5. Elinizde Şenol Güneş’ten daha uygun bir alternatif var mı? Yoksa neden böyle davranıyorsunuz? Kendi çevrenize gösteriş yaparken egonuzu tatmin etmek için mi? Neyinize güveniyorsunuz? Bu kadar hayati bir konuda, hele hele rüştünüzü hiç bir şekilde ispat etmemiş bireyler olarak, bu kadar kestirmeden böylesine sonuçlara nasıl varabiliyorsunuz? Siz kendinizi ne sanıyorsunuz? Eğer elinizde veya aklınızda daha uygun bir alternatifiniz varsa, bu alternatifin Şenol Güneş’ten daha iyi olduğuna dair verebileceğiniz güvenceler nelerdir? Eğer böyle bir güvenceniz yoksa sizin aklınıza uymak Trabzonspor’un körlemesine maceraya atılması anlamına gelmez mi?
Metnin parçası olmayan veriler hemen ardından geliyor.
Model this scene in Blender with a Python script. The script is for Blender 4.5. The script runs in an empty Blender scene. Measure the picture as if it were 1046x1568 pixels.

Aynı şeylerin benzerlerini kulüp yönetimini eleştirenler için de söylemem mümkün. Lakin bu sefer Şenol Güneş’i savunurken olduğum kadar hevesli olamam, doğruya doğru. Çünkü Şenol Güneş’e dair kanaatim yönetime dair olandan çok daha olumlu. Ama sorumlu bir Trabzonspor taraftarı olarak, bu durumda dahi yönetimi istifaya davet etmek için Trabzonspor’a daha faydalı olacağını düşündüğüm bir alternatifin oluşmasını beklemem veya beklemek istemiyorsam da bu alternatifi oluşturmam gerektiğini biliyorum. Kaldı ki kopuk kopuk üçüncü beşinci ağızdan duyduğum rivayetler ve ne kadar sağlıklı olduğu sorgulanabilir kendi gözlemlerimle böyle radikal bir sonuca varmamın kısa vadede şikenin peşinden koşulmasından rahatsız olanlar dışında kimseye bir faydasının olmayacağını düşünüyorum.

Ha şu da var, isteyen istediği kimse veya yönetim hakkında istediği görüşü bildirsin. Ben bildirilmesin demiyorum. Ama bu görüş bildirmelerin özellikle sürü psikolojisiyle linçe dönüşme ihtimalini de gözönünde bulundurularak, söylenenlerin sonucunu iyice tartılarak ve hepsinden önemlisi hadlerin bilinerek yapılması gerekiyor. Aynı şeyi kendi evinde öylesine laf olsun diye söylemen  başka bir şey, binlerce kişinin sürü psikolojisiyle coştuğu bir ortamda ateşi körüklercesine ve bu söylediklerinin muhataplarına bir şekilde ulaşması kastıyla veya en azından bu ihtimali göz ardı ederek söylemen bambaşka bir şey.

Kısacası hernekadar özellikle medyada sanki sıradan taraftarın kulüp yönetimlerinde söz hakkı olması gerektiği pompalansa da, en azından renktaşlarımdan ricam, bilmediğiniz konularda fütursuzca atıp tutmayın. İnernet, sosyal medya vb evinizin salonu değil. Bildiğinizi sandığınız şeyleri de elinizden geldiğince sakin kafayla sorgulayın, herhangi bir şekilde harekete geçmeden önce hareketlerinizin sonuçlarından emin olana kadar bekleyin. Çünkü sorumluluk sahibi bir taraftar olmak bunu gerektirir. Diğer türlüsü, benim gözümde başkası tarafından güdülmek, gaza gelmek, suya yazı yazmak, gösteriş yapmak veya Trabzonspor üzerinden Trabzonspor’u umursamadan kestirmeden nemalanmaktır.